En la cresta informativa de estos conceptos, encaramada más que nunca en la actualidad, las siguientes reflexiones serán de devoción para unos, de reprobación para otros, de debates-polémicas para los más y de provecho para casi todos.

. El celibato sacerdotal no es dogma de fe, ni verdad incontrovertible en la Iglesia. Hubo tiempos muy largos en los que no fue exigido. Nada menos que el apóstol san Pablo, y a los obispos, les exigía únicamente que “fueran esposos de una sola mujer”, con rechazo implícito de la poligamia. La mayoría de los apóstoles eran casados.

. Impuesto por Concilios Ecuménicos, con las correspondientes leyes y normas canónicas, siempre “por el Reino de Dios”, es obligado y obvio reconocer que en frecuentes ocasiones, tal decisión y estado resultaron provechosos en el ordenamiento eclesiástico. Tal aseveración, a la luz de los hechos, abre de par en par las puertas a la información constada y veraz, de que en todos los niveles, con relevante mención para los eclesiásticos, -sin exclusión de algunos Papas y obispos, no siempre se observó tal disciplina canónica.

. Es de notar que, al menos en similares proporciones, para el Pueblo de Dios este incumplimiento fue motivo de escándalo, como de comprensión, tolerancia y condescendencia. En circunstancias normales fue este uno de los “pecados” canónicos más perdonados y absueltos. El episodio evangélico de que “quien esté libre de pecado, que tire la primera piedra”, con la espectacular y bochornosa huída de los más viejos, resultó, en determinados tiempos y lugares, norma estable y reconocida de vida clerical.

. Muchos en el Pueblo de Dios se percataron bien pronto de que el “Reino de Dios”, pese a la normativa eclesiástica, no siempre, ni mucho menos, fue su inspirador, guardián y custodio. Lo fueron otras, y aún sinrazones, sin que de ellas deban excluirse también las de orden económico a favor de la institución, o de los intereses familiares más o menos legítimos.

. Dentro del mismo Pueblo de Dios, no pocos llegaron a la perseverante conclusión de que la condición de “padre” –hombre casado- podría favorecer a su comunidad, y a las comunidades cristianas en general, por encima de otras razones en contra. Argumentan para ello que, como el amor es lo que hace Iglesia a la Iglesia, su ejercicio por parte de los sacerdotes es asimismo lo que los haría ser padres de verdad, y en conformidad con el sobrenombre con el que son conocidos y reconocidos.

. A idéntica conclusión se llegó al percatarse de que los valores evangelizadores de los sacerdotes casados, desde sus vivencias familiares como padres y esposos, podrían conferirles ejemplos de vida, encarnados tanto en sus situaciones ético-morales, como en las doctrinales.

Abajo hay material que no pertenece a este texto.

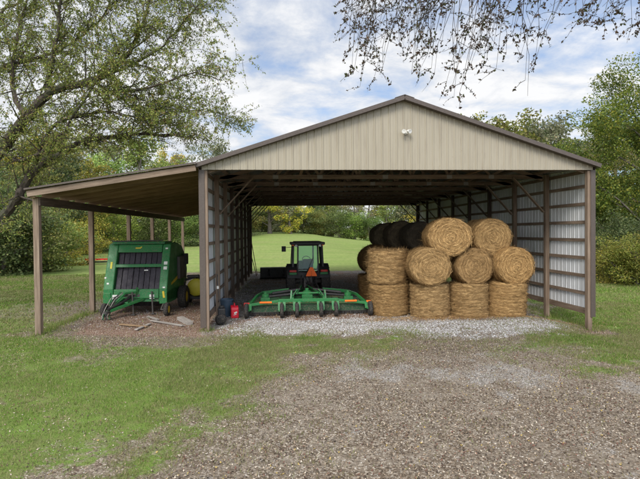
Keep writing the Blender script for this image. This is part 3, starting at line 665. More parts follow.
# rows behind; shade inside the stack put into the tint of the plain bales
G2 = 'dark bales at the back of the stack'
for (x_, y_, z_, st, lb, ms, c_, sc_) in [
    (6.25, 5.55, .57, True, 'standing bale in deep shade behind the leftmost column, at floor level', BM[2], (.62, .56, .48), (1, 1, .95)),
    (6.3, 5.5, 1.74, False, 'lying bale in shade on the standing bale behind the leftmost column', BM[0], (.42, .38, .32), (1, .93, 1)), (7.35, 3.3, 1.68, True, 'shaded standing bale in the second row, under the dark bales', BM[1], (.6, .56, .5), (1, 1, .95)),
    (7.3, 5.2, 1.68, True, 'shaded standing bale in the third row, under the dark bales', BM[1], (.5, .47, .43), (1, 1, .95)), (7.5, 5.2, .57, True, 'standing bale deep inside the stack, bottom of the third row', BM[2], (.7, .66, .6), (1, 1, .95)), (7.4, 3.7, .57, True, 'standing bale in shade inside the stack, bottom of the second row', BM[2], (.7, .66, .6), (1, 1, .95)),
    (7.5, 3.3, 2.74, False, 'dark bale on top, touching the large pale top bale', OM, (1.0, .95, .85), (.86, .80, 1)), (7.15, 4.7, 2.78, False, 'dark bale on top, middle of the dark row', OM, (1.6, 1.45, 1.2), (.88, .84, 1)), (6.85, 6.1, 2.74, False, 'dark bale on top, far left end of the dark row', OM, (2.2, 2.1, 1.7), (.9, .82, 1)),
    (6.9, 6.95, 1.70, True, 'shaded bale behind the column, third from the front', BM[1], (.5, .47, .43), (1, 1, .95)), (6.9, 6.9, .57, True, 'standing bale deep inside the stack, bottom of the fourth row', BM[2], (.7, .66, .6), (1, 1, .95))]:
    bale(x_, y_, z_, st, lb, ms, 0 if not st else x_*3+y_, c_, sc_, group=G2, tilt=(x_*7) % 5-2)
# loose hay on the floor
x = RNG.normal(8, 2.1, 5000); y = RNG.normal(.9, .28, 5000); k = x > 5; x2 = RNG.normal(3.2, 1.3, 4500); y2 = RNG.normal(3.6, 1.3, 4500); x = np.concatenate([x[k], x2]); y = np.concatenate([y[k], y2])
n = len(x); P = np.stack([x, y, H(x, y)+.015+RNG.uniform(0, .04, n)], 1); d = RNG.normal(size=(n, 3)); d[:, 2] *= .2; d /= np.linalg.norm(d, axis=1)[:, None]; ln = RNG.uniform(.05, .2, n)[:, None]; sd_ = np.cross(d, np.array([[0, 0, 1.]]))*.005
ls = npmesh('loose_hay', np.stack([P-sd_, P+sd_, P+d*ln], 1), 3, 'litter', pick([(.42, .27, .10), (.30, .17, .07), (.5, .34, .15), (.25, .12, .05)], n)); tag(ls, 'loose straw and chaff scattered on the shed floor', 'straw', kind='stuff')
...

. En esta tarea ni faltaron ni faltan teólogos que se prestan a iluminar con criterios evangélicos incontrovertibles, los caminos que llevarían al celibato sacerdotal opcional por el “Reino de Dios”, adelantándose a tiempo relativamente próximos, al menos como solución práctica para la falta, extrema ya, pero que se acrecentará aún más, de sacerdotes en la Iglesia católica.

. Con el apoyo de una mujer, en un ambiente familiar cristiano por todos sus costados, sería explicable en la mayoría de los casos, que la efectividad de la acción pastoral de los sacerdotes resultara incomparablemente más provechosa. Efectividad y afectividad se matrimonian en la Iglesia como signo de amor y de caridad. La de “saber amar” es una de las asignaturas –ciencia y virtud-, que no llegan a superar los sacerdotes, obnubilados con los pecados propios y ajenos. Sin amor, no es posible ni ser ni ejercer de humanos, ni de cristianos y, por tanto, ni de sacerdotes. Es y será siempre el amor lo que hace a la Iglesia. La profanan y la deshacen el odio, las imposiciones y las normas o leyes con las que, a veces hasta hipócritamente, se pretenden salvar apariencias periclitadas y escasas de credibilidad. El amor-mujer le confiere al hombre características atractivamente paternales, arrancando de su faz cualquier
sospecha de jefe, patrono, preboste o cacique.

. En relación con el celibato, como con otras cosas, la Iglesia, con sus normas y cánones, no habrá de enemistarse con la teología, sino valerse de ella para el provecho y servicio de las comunidades cristianas.